The head of a global education consultancy, Robert Lytle, is quoted that employers often can’t articulate what skills they want, “but they will come back to you and say critical problem-solving skills, group ability, communication skills…. That kind of reads ‘liberal arts,’ front and center.” The article also points out that employers “expect entry-level hires to arrive with their soft skills mastered” and also that firms increasingly value an employees ability to demonstrate growth and learning, even over and above graduating with the best grades from top schools.

While the article didn’t reference lean in any way, for me it raised a similar question, “Colleges vs. business training: what lean skills do employers want from their hires?” The article already identified a few of the key areas including problem solving skills, communication skills, ability to work in teams and groups, and ability to demonstrate ongoing growth and learning on the job. These are all lean culture must-haves. The last one is especially critical since lean management is not a static system to be designed, built and maintained at a high performance level, but rather something that is more organic and requiring change and adaptation. The “concrete head” with 30 years of experience doing it a way that has “always worked” and the elite college grad with the 4.0 GPA struggle equally a lean workplace if they cannot grow, learn, change.

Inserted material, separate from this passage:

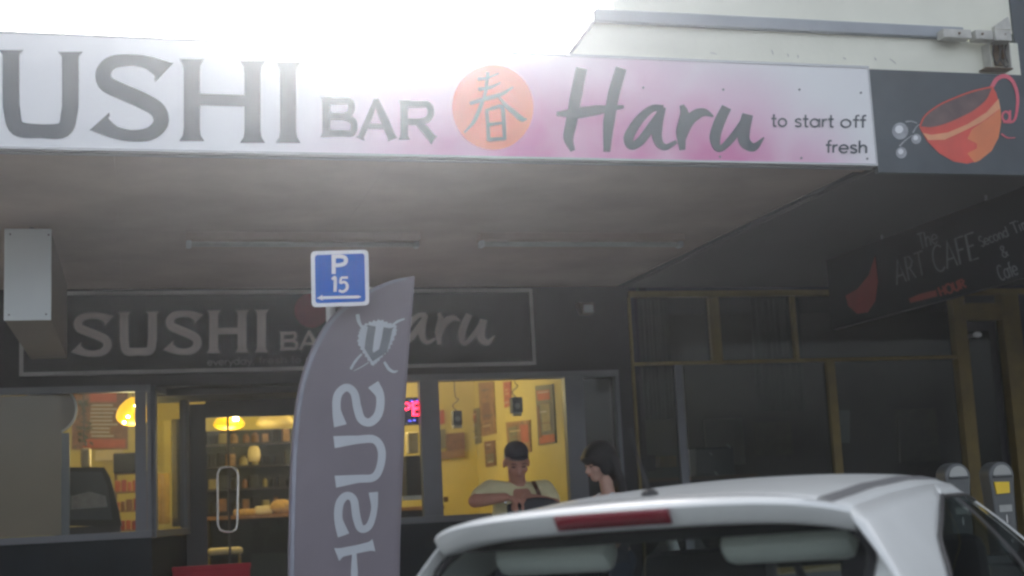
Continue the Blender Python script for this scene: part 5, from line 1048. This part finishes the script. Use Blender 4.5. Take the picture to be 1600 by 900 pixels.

What are some of the other skills that lean employers must have for hiring people who are ready to hit the ground running? Digging deeper into problem solving, one would hope that the new hire had a strong understanding of cause-and-effect, as well as basic statistical thinking. From a soft skills point of view there is humility, although this may be hard to teach in school. Also desired is an understanding of logistics in the broadest sense, not limited to the movement of goods but how supply-demand, push-pull, inventory-and-cash, batch-and-flow, all work together. If they had studied under professors who weren’t enamored on any particular buzzwords, all the better.

What would you add to this list of skills sought in a lean graduate?

5 Comments

  1. James Sandfield

    February 22, 2016 - 1:54 pm

    Capacity vs demand and a touch of theory (of constraints)

  2. Zane Ferry

    February 22, 2016 - 2:08 pm

    Spring is fast approaching and a new set of graduates is considering their prospects and their potential value. Thanks for this timely question, Jon. To your list I’d add customer experience knowledge, process-focus, and system-awareness. By customer experience knowledge, I mean a heightened level of understanding about how different types of people may engage or experience the same service, product or event in very divergent ways. This requires both emotional smarts and practice (empathy, self/other awareness) and the analytical rigor gained from time spent designing and pursuing a study of a group’s behavior regarding some product or service. This gets to the human-centric nature of nearly all great organizations and what they deliver to their customers. It’s needed in all aspects of work (and life).
    Next there’s process-focus – what I’ll describe as the ability to discern cause-and-effect relationships between seemingly discreet bits of work and the drive to understand what inputs and outputs connect them. Again, this is a perspective that enhances someone’s value in any context and one that can be acquired through study and training.
    Finally, system-awareness or what’s often called “system thinking” seems shallow or immature among many at the beginning of their careers. A noticeable exception in, my experience, has been folks coming from the computer science or bio-science arenas where continual reference is made to the impacts of small changes on complex programs, structures, etc. But on this point, generally, what I’d be looking for as an employer is the ability to move between finite, well-defined work and analysis to a higher and broader level of thought which values and looks for potential indirect consequences that may occur further out in complex, every-changing systems. That may sound like a tall order but if our schools are not good at understanding and developing this capability in learners, then the other good skills and knowledge applied in companies by recent graduates may amount to little more than “good intentions.” I’m interested in what others think about this.

  3. Rob Maystead

    February 22, 2016 - 3:17 pm

    Tied in with rhe comments above, I would have to add the importance of velocity. The ability to zip through PDCA opportunities quickly, keeping the customer needs in full view.

  4. Phil Godfrey

    February 22, 2016 - 9:17 pm

    The ability to see what others can’t see, and to rally people through the opportunity.

  5. Joe Dager

    February 24, 2016 - 2:30 pm

    Great suggestions and to comment on Phil’s statement about seeing. My art classes taught me that drawing was more about seeing than drawing. Rob’s comment about velocity rang a note to em because the true masters always had the ability to speed up or slow down to the level of understanding that allowed me to learn.

    However, I would say the hardest skill that I had to re-master (not sure I have) and is the one we are seemingly born with and taken away as we age. The ability to be free of a solution. The idea of getting away from thinking of Plan-Do in the traditional sense to the Lean sense of Hypothesize and Test. We are trained in a solution culture and to leave our mark on the world it is more about the best idea wins even assigning credit to gain a promotion. Using a sports analogy, I was taught the play before the assist and the goal is what created the opportunity. Tough to measure, tough to see but everyone reaps in the rewards.